Spencer and his colleagues started to better understand the alteration patterns in plan-view, and the company’s new consultant Jeff Hedenquist gave the project a thumbs up, which was enough to extract a little more drilling money from Iamgold’s long-suffering shareholders.

“Had we not drilled that line of tip-to-tail holes, and without Jeff Hedenquist’s excitement about the project, I would be surprised if we would have vectored towards the deposit,” he says. “The thing that excited me was that the alteration patterns were big. They weren’t changing over a couple of metres. They were changing over tens or hundreds of metres, and that’s what really got me to put my hand on my heart in front of management and say: ‘There is something big here, and we just have to keep going.’”

One of the team members was Spencer’s wife, Camille, the geophysicist on the project. She also worked with detailed crystalinity of the alteration minerals, which turned out to be one of the key means by which Iamgold grew to understand the alteration. “When we were congratulating ourselves on an intercept, she was the voice in the background that was telling us there was something more — to swing harder, because the geophysics indicated something bigger,” he says. “Most of the geophysics was done by a specialized contractor, but Camille also spent time in the field and was integral to the interpretations and recommendations, identifying that the drilled results showed little correlation with Quimsacocha’s spectacular geophysical signature.”

Spencer and his crew drilled 40 bore holes before hitting the discovery hole in 2003, which cut 101.4 metres of 9.5 grams gold, 46.7 grams silver and 0.4% copper.

But even then, it wasn’t an easy deposit to define. Quimsacocha is blind, and the top of the deposit literally cuts off from one metre to the next. Like Newmont, Iamgold’s follow-up hole intersected above the roof of the system, returning nothing of interest. While Newmont moved on, however, having failed to find continuity, Iamgold stuck it out, drilling 65,117 metres between 2003 and 2008.

Spencer left Iamgold in 2004 to join Crystallex as vice-president of exploration, leaving exploration and a maiden resource at Quimsacocha in the hands of the Ecuadorian team with whom he had worked.
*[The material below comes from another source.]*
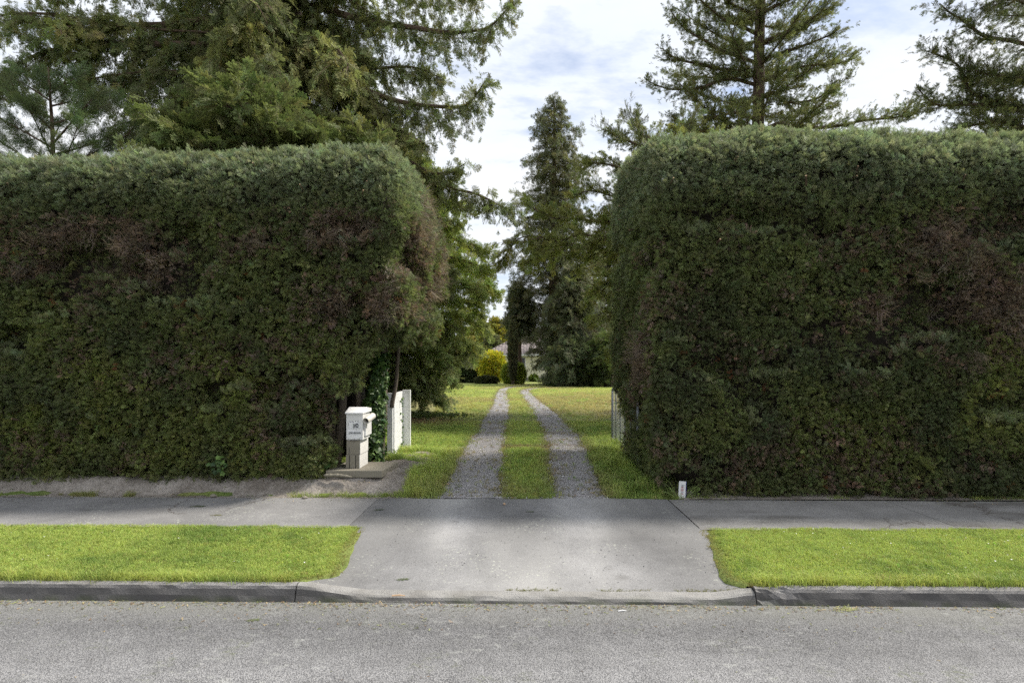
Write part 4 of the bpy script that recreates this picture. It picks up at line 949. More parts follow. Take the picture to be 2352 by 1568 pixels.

And he remains convinced of the project’s potential to this day.

“The resource at Quimsacocha is 3 million oz. gold, but there’s no doubt in my mind that it’s going to be well north of 10 million oz. by the time it gets fully explored,” he says.

The 80 sq. km property has a number of o
ther targets to the northwest. Part of a large diatreme on the Quimsacocha property contains porphyry fragments that are mineralized with copper and gold, Spencer adds, making it, in his view, a classic system in which a high-level, high-sulphidation epithermal gold deposit roots into a porphyry at depth.

Spencer says the property holds more discoveries. “Whether that porphyry is within drilling distance or too deep to be economic I don’t know, but you do know there is an untested porphyry sitting at depth on that property, in addition to high-sulphidation epithermal showings that make it an incredibly exciting district,” he says. “And the thing we do know from Quimsacocha is that you can be a metre above the upper mineralized cut-off, and grades would be minimal. That change from bonanza grades in the deposit to trace mineralization above its roof is quite spectacular.”

In 2008, four years after Spencer left Iamgold, the government of Ecuador suspended all mining and exploration work in the country.

Iamgold eventually sold the project to INV Metals (TSX: INV; US-OTC: ILNLF) for US$30 million in November 2012, after the government approved a new mining law in January 2009 that reopened the country to foreign mining investment.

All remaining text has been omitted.